Moorhead’s Fairmont Creamery in World War II

Adeline Oscarson in uniform with eggs

Clay County Histories

Markus Krueger | Program Director HCSCC

Moorhead’s old Fairmont Creamery building on the corner of 8th Street and 2nd Ave N turns 100 this year, and it is going through quite a change. Developer Kevin Bartram is converting the former creamery-turned-retirement home into 36 apartments. The work is scheduled to be finished this Fall.
The Fairmont Creamery produced butter, milk, eggs, cheese, and poultry in this building for the Red River Valley market starting in 1924 until it closed in 1980, but when I see this old building, I always think of World War II. In February of 1942, just a couple months after the attack on Pearl Harbor, the Fairmont Creamery got a government contract to produce powdered eggs for the war effort.

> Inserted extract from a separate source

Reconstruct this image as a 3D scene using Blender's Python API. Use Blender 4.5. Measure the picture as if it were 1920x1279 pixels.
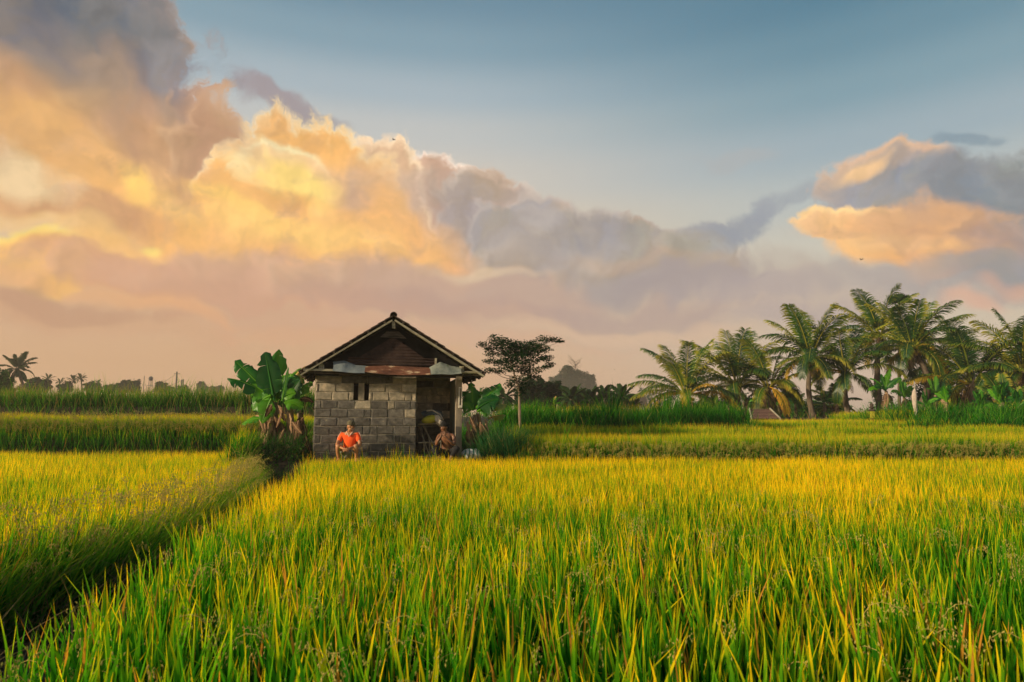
import bpy, bmesh, math, random
import numpy as np
from mathutils import Vector, Matrix, Quaternion

for _o in list(bpy.data.objects):
    bpy.data.objects.remove(_o, do_unlink=True)
SC = bpy.context.scene
R = math.radians

# ------------------------------------------------------------------ camera
CAM_Z = 1.62
PITCH = math.atan((800 - 639.5) / 1280.0)
FPX = 1280.0
cam_d = bpy.data.cameras.new('camera')
cam_d.sensor_width = 36.0
cam_d.lens = 36.0 * FPX / 1920.0
cam_d.clip_start = 0.05
cam_d.clip_end = 6000
cam_d.dof.use_dof = True
cam_d.dof.focus_distance = 14.0
cam_d.dof.aperture_fstop = 5.0
cam = bpy.data.objects.new('camera', cam_d)
SC.collection.objects.link(cam)
cam.location = (0, 0, CAM_Z)
cam.rotation_euler = (R(90) + PITCH, 0, 0)
SC.camera = cam

def ray(px, py):
    cx, cy = (px - 960) / FPX, (639.5 - py) / FPX
    c, s = math.cos(PITCH), math.sin(PITCH)
    return (cx, c - cy * s, s + cy * c)
def at(px, py, Y):
    """the place in the world that the photograph shows at a pixel, Y metres ahead"""
    d = ray(px, py)
    return Vector((d[0] / d[1] * Y, Y, CAM_Z + d[2] / d[1] * Y))
def on(px, py, z):
    d = ray(px, py)
    k = (z - CAM_Z) / d[2]
    return Vector((d[0] * k, d[1] * k, z))

# ------------------------------------------------------------------ view
SC.view_settings.view_transform = 'Standard'
SC.view_settings.look = 'None'
SC.view_settings.gamma = 1.0
SC.view_settings.exposure = 0.25
SKY = 0.84
SC.cycles.max_bounces = 7
SC.cycles.transparent_max_bounces = 8
SC.cycles.diffuse_bounces = 3
SC.cycles.transmission_bounces = 4
SC.cycles.volume_bounces = 0
SC.cycles.use_denoising = True
SC.cycles.use_adaptive_sampling = True
SC.cycles.adaptive_threshold = 0.02
SC.cycles.adaptive_min_samples = 8
SC.cycles.sample_clamp_indirect = 4

def lin(c, a=1.0):
    r = []
    for v in c:
        v = v / 255.0
        r.append(v / 12.92 if v <= 0.04045 else ((v + 0.055) / 1.055) ** 2.4)
    return (r[0], r[1], r[2], a)

# ------------------------------------------------------------------ sun
SUN_EL, SUN_AZ = 17.0, -118.0          # azimuth: 0 = straight ahead (+y), negative = left
sd = bpy.data.lights.new('sun', 'SUN')
sd.energy = 5.0
sd.angle = R(3.0)
sd.color = (1.0, 0.80, 0.50)
sun = bpy.data.objects.new('sun', sd)
SC.collection.objects.link(sun)
_sd = Vector((math.sin(R(SUN_AZ)) * math.cos(R(SUN_EL)), math.cos(R(SUN_AZ)) * math.cos(R(SUN_EL)), math.sin(R(SUN_EL))))
sun.rotation_euler = _sd.to_track_quat('Z', 'Y').to_euler()
sun.location = _sd * 60

# ------------------------------------------------------------------ world: sky gradient and banks of cloud, by direction
W = bpy.data.worlds.new('World')
SC.world = W
W.use_nodes = True
nt = W.node_tree
nt.nodes.clear()
def N(t, **kw):
    n = nt.nodes.new(t)
    for k, v in kw.items():
        setattr(n, k, v)
    return n
def L(a, b):
    nt.links.new(a, b)
def M(op, a, b=None, c=None, clamp=False):
    n = N('ShaderNodeMath', operation=op)
    n.use_clamp = clamp
    for i, v in enumerate((a, b, c)):
        if v is None: continue
        if isinstance(v, (int, float)): n.inputs[i].default_value = v
        else: L(v, n.inputs[i])
    return n.outputs[0]
def VM(op, a, b):
    n = N('ShaderNodeVectorMath', operation=op)
    for i, v in enumerate((a, b)):
        if isinstance(v, (tuple, list)): n.inputs[i].default_value = v
        elif isinstance(v, (int, float)): n.inputs[3].default_value = v
        else:
            L(v, n.inputs[3] if (op == 'SCALE' and i == 1) else n.inputs[i])
    return n.outputs[0]
tc = N('ShaderNodeTexCoord')
sep = N('ShaderNodeSeparateXYZ'); L(tc.outputs['Generated'], sep.inputs[0])
az = M('ARCTAN2', sep.outputs[0], sep.outputs[1])
el = M('ARCSINE', sep.outputs[2])
comb = N('ShaderNodeCombineXYZ'); L(az, comb.inputs[0]); L(el, comb.inputs[1]); comb.inputs[2].default_value = 1.0
P0 = comb.outputs[0]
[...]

By 1943, Moorhead’s plant alone was producing half a million dried eggs per day while continuing to produce butter and milk and eggs for local civilians.
Adeline Oscarson was one of the 100 women hired to crack eggs for $12 per week during the war (with the men called to duty, 75% of Fairmont’s wartime workforce were women). Adeline recalled in an interview: “We had long tables and there were girls on both sides of the table….they were the ones who broke the eggs…There was a pulley up above us, and you’d take down a basket of eggs and it had 12 dozen in it….And we picked up two eggs at a time and break it into one cup. And then we’d take another two eggs and break into this [other] cup. And then we’d put the cups out like this and sniff on it. But they had been candled already, so we should never get a spoiled egg.”
The buckets of eggs were emptied into a mixing machine that scrambled the whites and yolks together. The mixture was pressurized and sprayed into a fine mist that was blasted with hot air that dried the egg mist within 10 seconds. The dried eggs were moved by conveyor to a sifter that broke up any clumps. When it came out of the sifter, it was packaged into parchment lined boxes.
Powdered eggs are easier to ship overseas than what comes right out of the chicken. They are lighter, they don’t break, and they don’t spoil, so they were perfect for shipping all around the world to feed American servicemen and our allies. Norris Grefsrud was a young Rollag-area farmer who was bound for the big invasion of Japan. On his boat in the Pacific, he found out that Japan surrendered and the war was over. Norris was part of the post-war US occupation force of Japan, and he wrote this letter home to his sister Thelma dated November 12, 1945.
“Say, I was on K.P. [Kitchen Patrol] yesterday and was working there when the supplies came in and do you know what? There was one case of powdered eggs that was from Fairmont Creamery Co. Moorhead, Minn.!! Imagine that will you!! I’m probably eating eggs from our own Chickens over here, ha!”